Under the Digital Millennium Copyright Act of 1998 (DMCA), the US copyright statute known for many things including provisions on intermediary liability, bringing US law into line with the ‘new’ WIPO treaties (WCT, WPPT) and more. One of these provisions relates to anti-circumvention, in US law as 17 USC 1201:

No person shall circumvent a technological measure that effectively controls access to a work protected under this title.

One of the more controversial provisions of US copyright law, justifying by law the enforcement of digital rights (or restrictions) management (DRM) it does however contain some limited exemptions. Some are set out in the text of section 1201 itself, such as one for law enforcement and others (though limited) for certain kinds of research and development (encryption research, reverse engineering, etc). However, further exemptions can be issued by the Library of Congress working with the Copyright Office (according to specified criteria and following a formal ‘rulemaking’ – a much-loved or much-loathed feature of US administrative law!), lasting for three years and requiring re-enactment for each cycle.

The ability to add to the exemptions is an important one, and one that is perhaps quite appropriate to legislation of this nature.

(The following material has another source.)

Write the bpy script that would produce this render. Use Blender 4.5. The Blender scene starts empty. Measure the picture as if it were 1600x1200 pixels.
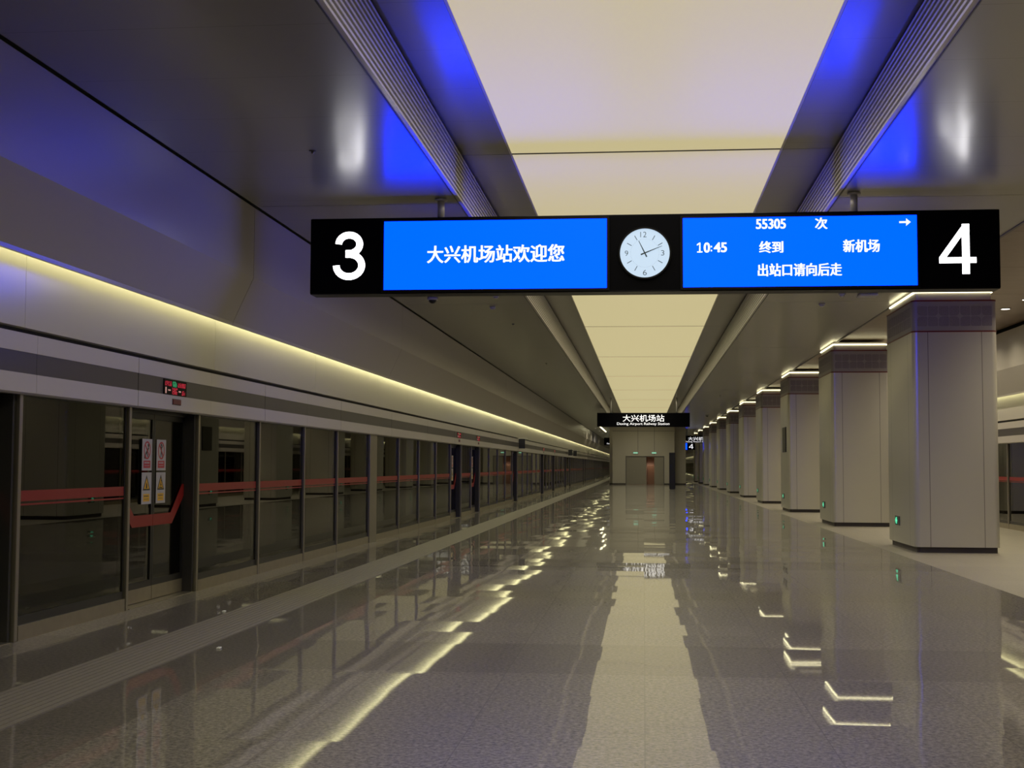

Faced with the fool’s choice between writing detailed new legislation for each social or technical need, or writing bland ‘neutral’ legislation that studiously avoids mentioning anything at all, establishing a process that enables the purpose of the legislation (not just ‘the ban’ but ‘the exemptions’ too!) to continue is helpful, and perhaps more importantly, given the difficulty that non-commercial users in particular have in gaining access to the IP legislative process in the US, can be an important deliberative moment and an opportunity to consider the impact of the core provision in question. One possibly troubling aspect is the requirement to reapply in each round – while it’s probably sensible, it does make the development of applications, technologies etc in an exempted area quite a risky one (and I can imagine the response of the bank being asked for a loan by one of those developers…). On balance, though, it’s an approach deserving of some consideration.

In the last round (2006), six categories were declared as exempt from s 1201, ranging from allowing higher education libraries to circumvent copy protection to create classroom materials (though it does amuse me that it is restricted to materials in the library of a “film or media studies department” for use by “media studies or film professors” – leaving high and dry my American colleagues who teach about media in law schools) to allowing ebooks to be accessed by speech-to-text software. Many others were turned down, including some requests for ‘all fair uses’ (unlikely) and making DVDs work on Linux (which is quite a totemic issue when it comes to circumvention).

This time around, a number of submissions (like this one and this one) argue not just for keeping the film-clips-in-the-classroom exemption but for extending it to the entire range of disciplines. There’s in fact a whole load of submissions making a good case for something that really should have been in the legislation to begin with.

The full list of submissions is here, with some discussed at this handy post by Christopher Soghoian, who contributes to one of the most detailed submissions, that relating to the type of online music/video/whatever store ‘vulnerable to similar loss of usage in the event of a shutdown, breakage or obsolescence of the stores’ authenticating servers’ (hello, Google Video)

With thanks to David Weinberger for letting me know that this important day had rolled around once more. Let’s see what comes of it.